En ese contexto encaja la propuesta de Trump de rebautizar el Golfo de México como “Golfo de América”, en el entendido que “América” es Estados Unidos. No es una extravagancia cartográfica: es la metáfora condensada del patio trasero en el siglo XXI. Cambiar el nombre del golfo significa reafirmar la propiedad simbólica del espacio, inscribir el dominio en la geografía –como Taft soñaba con sus tres banderas– y preparar el terreno para una hegemonía militar reforzada. Quien renombra un mar se arroga el derecho de decidir qué ocurre en él, e históricamente nombrar ha sido un instrumento de dominación.

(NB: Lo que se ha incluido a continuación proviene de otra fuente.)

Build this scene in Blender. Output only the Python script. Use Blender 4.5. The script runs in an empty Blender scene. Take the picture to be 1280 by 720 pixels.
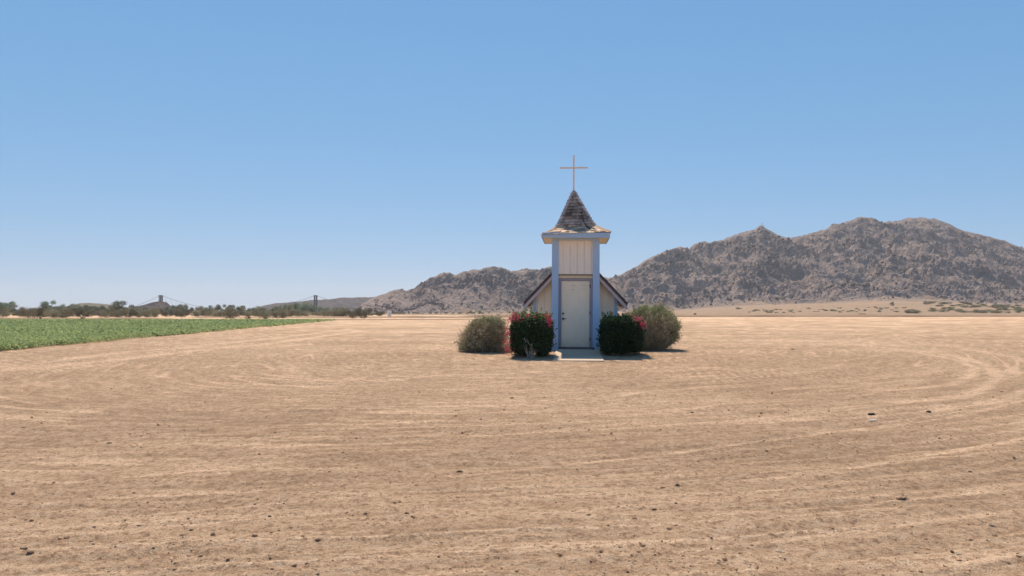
import bpy, math, random
import numpy as np
from mathutils import Vector

S = bpy.context.scene
COL = S.collection
rad = math.radians
F, CX, HY, EYE = 925.0, 640.0, 391.0, 1.15      # focal length in px of the 1280 wide photo, centre column, horizon row, eye height

# ------------------------------------------------------------------ noise
_p = np.random.RandomState(7).permutation(4096)
_g = np.random.RandomState(8).uniform(0, 2*math.pi, 4096)
_gx, _gy = np.cos(_g), np.sin(_g)
def perlin(x, y, seed=0):
    x = np.asarray(x, float) + seed*17.31; y = np.asarray(y, float) + seed*9.77
    xi = np.floor(x).astype(np.int64); yi = np.floor(y).astype(np.int64)
    xf = x-xi; yf = y-yi
    u = xf*xf*xf*(xf*(xf*6-15)+10); v = yf*yf*yf*(yf*(yf*6-15)+10)
    def gr(a, b, dx, dy):
        h = _p[(_p[(xi+a) & 4095] + yi+b) & 4095]
        return _gx[h]*dx + _gy[h]*dy
    n0 = gr(0, 0, xf, yf)*(1-u) + gr(1, 0, xf-1, yf)*u
    n1 = gr(0, 1, xf, yf-1)*(1-u) + gr(1, 1, xf-1, yf-1)*u
    return (n0*(1-v) + n1*v)*1.45
def fbm(x, y, oct=4, seed=0, gain=.5, lac=2.03):
    a, s, t = 1.0, 0, 0
    for i in range(oct):
        s = s + a*perlin(x, y, seed+i*3.3); t += a
        x = x*lac; y = y*lac; a *= gain
    return s/t
def ridged(x, y, oct=5, seed=0, gain=.5, lac=2.1):
    a, s, t, w = 1.0, 0, 0, 1.0
    for i in range(oct):
        n = 1-np.abs(perlin(x, y, seed+i*3.3)); n = n*n*w
        s = s + a*n; t += a; w = np.clip(n*1.6, 0, 1)
        x = x*lac; y = y*lac; a *= gain
    return s/t
def sstep(a, b, x):
    t = np.clip((x-a)/(b-a), 0, 1); return t*t*(3-2*t)

# ------------------------------------------------------------------ mesh helpers
def mesh_np(name, V, Fc, mat, parent=None, col=None, smooth=False, attrs=None):
    V = np.ascontiguousarray(V, dtype=np.float32); Fc = np.ascontiguousarray(Fc, dtype=np.int32)
    me = bpy.data.meshes.new(name)
    k = Fc.shape[1]; nf = len(Fc)
    me.vertices.add(len(V)); me.loops.add(nf*k); me.polygons.add(nf)
    me.vertices.foreach_set('co', V.ravel())
    me.loops.foreach_set('vertex_index', Fc.ravel())
    me.polygons.foreach_set('loop_start', np.arange(0, nf*k, k, dtype=np.int32))
    me.polygons.foreach_set('loop_total', np.full(nf, k, dtype=np.int32))
    me.polygons.foreach_set('use_smooth', np.full(nf, smooth, dtype=bool))
    if col is not None:
        a = me.color_attributes.new('col', 'FLOAT_COLOR', 'POINT')
        c = np.ones((len(V), 4), np.float32); c[:, :3] = col; a.data.foreach_set('color', c.ravel())
    for n, arr in (attrs or {}).items():
        a = me.attributes.new(n, 'FLOAT', 'POINT'); a.data.foreach_set('value', np.asarray(arr, np.float32).ravel())
    me.update(calc_edges=True); me.validate()
    me.materials.append(mat)
    o = bpy.data.objects.new(name, me); COL.objects.link(o)
    if parent: o.parent = parent
    return o
def grid_faces(nr, nc):
    i = np.arange(nr-1)[:, None]*nc + np.arange(nc-1)[None, :]
    i = i.ravel()
    return np.stack([i, i+1, i+nc+1, i+nc], 1)

class MB:
    """collects boxes, prisms, tubes; builds ONE mesh object"""
    def __init__(s): s.v = []; s.f = []; s.c = []
    def add(s, vs, fs, c=(1, 1, 1)):
        b = len(s.v); s.v += [tuple(v) for v in vs]; s.f += [tuple(b+i for i in f) for f in fs]; s.c += [c]*len(vs)
    def box(s, x0, x1, y0, y1, z0, z1, c=(1, 1, 1)):
        s.add([(x0,y0,z0),(x1,y0,z0),(x1,y1,z0),(x0,y1,z0),(x0,y0,z1),(x1,y0,z1),(x1,y1,z1),(x0,y1,z1)],
              [(0,3,2,1),(4,5,6,7),(0,1,5,4),(1,2,6,5),(2,3,7,6),(3,0,4,7)], c)
    def prism(s, pts, d, c=(1, 1, 1)):
        """pts: polygon (list of 3d points), extruded along d"""
        n = len(pts); d = Vector(d); P = [Vector(p) for p in pts]
        vs = P + [p+d for p in P]
        s.add(vs, [tuple(range(n))[::-1], tuple(range(n, 2*n))] + [(i, (i+1) % n, n+(i+1) % n, n+i) for i in range(n)], c)
    def tube(s, p0, p1, r0, r1=None, n=8, c=(1, 1, 1)):
        r1 = r0 if r1 is None else r1
        p0 = Vector(p0); p1 = Vector(p1); d = (p1-p0).normalized()
        a = d.orthogonal().normalized(); b = d.cross(a)
        vs = [p + (a*math.cos(t)+b*math.sin(t))*r for p, r in ((p0, r0), (p1, r1)) for t in [2*math.pi*i/n for i in range(n)]]
        s.add(vs, [tuple(range(n)), tuple(range(n, 2*n))[::-1]] + [(i, n+i, n+(i+1) % n, (i+1) % n) for i in range(n)], c)
    def build(s, name, mat, parent=None, bevel=0, smooth=False, loc=None):
        me = bpy.data.meshes.new(name); me.from_pydata(s.v, [], s.f); me.update()
        if bevel or True:
            import bmesh
            bm = bmesh.new(); bm.from_mesh(me)
            bmesh.ops.recalc_face_normals(bm, faces=bm.faces)
            bm.to_mesh(me); bm.free()
        a = me.color_attributes.new('col', 'FLOAT_COLOR', 'POINT')
        a.data.foreach_set('color', np.array([(*c, 1) for c in s.c], np.float32).ravel())
        me.materials.append(mat)
        if smooth:
            me.polygons.foreach_set('use_smooth', [True]*len(me.polygons))
        o = bpy.data.objects.new(name, me); COL.objects.link(o)
        if parent: o.parent = parent
        if loc: o.location = loc
        if bevel:
            m = o.modifiers.new('b', 'BEVEL'); m.width = bevel; m.segments = 2; m.limit_method = 'ANGLE'; m.angle_limit = rad(40)
        return o
def tag(o, label=None, cat=None, group=None, kind=None):
    if label: o['label'] = label
    if cat: o['category'] = cat
    if group: o['group'] = group
    if kind: o['kind'] = kind
    return o
def empty(name, loc=(0, 0, 0), rz=0, label=None, cat=None, group=None):
    o = bpy.data.objects.new(name, None); COL.objects.link(o); o.location = loc; o.rotation_euler = (0, 0, rz)
    o.empty_display_size = .2
    return tag(o, label, cat, group)
def copy_tree(o, parent=None):
    c = o.copy(); COL.objects.link(c); c.parent = parent
    for ch in [x for x in list(COL.objects) if x.parent == o]: copy_tree(ch, c)
    return c

# ------------------------------------------------------------------ materials
def newmat(name):
    m = bpy.data.materials.new(name); m.use_nodes = True
    nt = m.node_tree; N = nt.nodes; L = nt.links
    return m, nt, N, L, N['Principled BSDF']
def nd(N, t, **k):
    n = N.new(t)
    for a, b in k.items():
        if a.startswith('i_'): n.inputs[a[2:].replace('_', ' ')].default_value = b
        else: setattr(n, a, b)
    return n
def mixc(N, L, fac, a, b, bt='MIX'):
    m = N.new('ShaderNodeMix'); m.data_type = 'RGBA'; m.blend_type = bt
    for s, v in ((m.inputs[0], fac), (m.inputs[6], a), (m.inputs[7], b)):
        if isinstance(v, (int, float)): s.default_value = v
        elif isinstance(v, tuple): s.default_value = (*v, 1) if len(v) == 3 else v
        else: L.new(v, s)
    return m.outputs[2]
def ramp(N, L, src, a, b, ca=0.0, cb=1.0):
    r = N.new('ShaderNodeMapRange'); r.inputs[1].default_value = a; r.inputs[2].default_value = b
    r.inputs[3].default_value = ca; r.inputs[4].default_value = cb
    L.new(src, r.inputs[0]); return r.outputs[0]
def noise(N, L, scale, detail=4, rough=.6, vec=None, dist=0):
    n = N.new('ShaderNodeTexNoise'); n.inputs['Scale'].default_value = scale; n.inputs['Detail'].default_value = detail
    n.inputs['Roughness'].default_value = rough; n.inputs['Distortion'].default_value = dist
    if vec is None:
        vec = N.new('ShaderNodeTexCoord').outputs['Object']
    L.new(vec, n.inputs['Vector']); return n.outputs[0]
def mapped(N, L, scale, obj='Object'):
    tc = N.new('ShaderNodeTexCoord'); m = N.new('ShaderNodeMapping'); m.inputs['Scale'].default_value = scale
    L.new(tc.outputs[obj], m.inputs['Vector']); return m.outputs[0]
def bump(N, L, b, h, strength, dist, prev=None):
    n = N.new('ShaderNodeBump'); n.inputs['Strength'].default_value = strength; n.inputs['Distance'].default_value = dist
    L.new(h, n.inputs['Height'])
    if prev is not None: L.new(prev, n.inputs['Normal'])
    if b is not None: L.new(n.outputs[0], b.inputs['Normal'])
    return n.outputs[0]

def mat_paint(name, colr, dirt=(.30, .22, .15), dirtamt=.35, rough=.6, grooves=False, streak=True):
    m, nt, N, L, b = newmat(name)
    n1 = noise(N, L, 3.0, 5, .65, mapped(N, L, (1, 1, .35)))
    n2 = noise(N, L, 30.0, 4, .6, mapped(N, L, (1, 1, .18)))
    c = mixc(N, L, ramp(N, L, n1, .35, .75, 0, dirtamt), colr, tuple(x*.82 for x in colr))
    c = mixc(N, L, ramp(N, L, n2, .55, .8, 0, dirtamt), c, dirt)
    # splash dirt just above the ground
    tc = N.new('ShaderNodeTexCoord'); sx = N.new('ShaderNodeSeparateXYZ'); L.new(tc.outputs['Object'], sx.inputs[0])
    z = ramp(N, L, sx.outputs[2], .0, .45, 1, 0)
    mm = N.new('ShaderNodeMath'); mm.operation = 'MULTIPLY'; L.new(z, mm.inputs[0]); L.new(ramp(N, L, noise(N, L, 9, 5, .7), .3, .7), mm.inputs[1])
    mk = N.new('ShaderNodeMath'); mk.operation = 'MULTIPLY'; L.new(mm.outputs[0], mk.inputs[0]); mk.inputs[1].default_value = .5
    c = mixc(N, L, mk.outputs[0], c, (.36, .25, .17))
    L.new(c, b.inputs['Base Color']); b.inputs['Roughness'].default_value = rough
    b.inputs['Specular IOR Level'].default_value = .3
    bump(N, L, b, n2, .25, .004)
    return m
def mat_attr(name, rough=.8, trans=0, nscale=0, bmp=0, spec=.2, hsv=0):
    """colour of its own per leaf / stone / board, from the mesh"""
    m, nt, N, L, b = newmat(name)
    a = nd(N, 'ShaderNodeAttribute', attribute_name='col')
    c = a.outputs['Color']
    if nscale:
        n = noise(N, L, nscale, 5, .7)
        c = mixc(N, L, 1.0, c, mixc(N, L, ramp(N, L, n, .3, .7), (.72, .72, .72), (1.18, 1.16, 1.12)), 'MULTIPLY')
        if bmp: bump(N, L, b, n, .8, bmp)
    L.new(c, b.inputs['Base Color']); b.inputs['Roughness'].default_value = rough
    b.inputs['Specular IOR Level'].default_value = spec
    if trans:
        t = N.new('ShaderNodeBsdfTranslucent'); L.new(c, t.inputs['Color'])
        mx = N.new('ShaderNodeMixShader'); mx.inputs[0].default_value = trans
        L.new(b.outputs[0], mx.inputs[1]); L.new(t.outputs[0], mx.inputs[2]); L.new(mx.outputs[0], N['Material Output'].inputs['Surface'])
    return m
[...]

Por eso el gesto nominal se acompaña hoy de un despliegue militar sin precedentes recientes en el Caribe. Desde septiembre, una operación estadunidense ha atacado embarcaciones con el pretexto de la “guerra contra las drogas”, estirando el argumento legal hasta equiparar el tráfico de fentanilo con una amenaza de armas químicas. La escena recuerda otros prólogos de intervención: Panamá, Irak, Libia, Siria.

En la lógica del patio trasero, todo encaja: se castigaría al país con las mayores reservas de petróleo del mundo (Venezuela), se golpearía el símbolo histórico de resistencia (Cuba) y se disciplinaría al aliado incómodo de ambos países (Nicaragua), enviando un mensaje al resto de la región: el corral tiene dueño y el dueño no se ha ido.

Trump quiere controlar el “patio trasero” por cuatro razones: para sostener su pretensión de liderazgo global –no hay hegemonía mundial sin hegemonía regional–, para frenar la influencia de China, Rusia y los BRICS, para asegurar recursos estratégicos y rutas energéticas cuya bisagra es el Golfo de México, y para capitalizar, ante su base interna, el discurso de mano dura contra los insubordinados del vecindario.

La disputa no es sólo semántica: es territorial, militar y política. América Latina puede aceptar el mapa que dibuja Washington –el del patio ordenado desde el Norte– o avanzar hacia otro, en el que la región se piense como sujeto y no como traspatio de nadie.

El reto no es sólo resistir al dueño del corral, sino dejar de ser corral. Y eso implica cambiar algo más que los nombres en los mapas: exige cambiar quién los dibuja.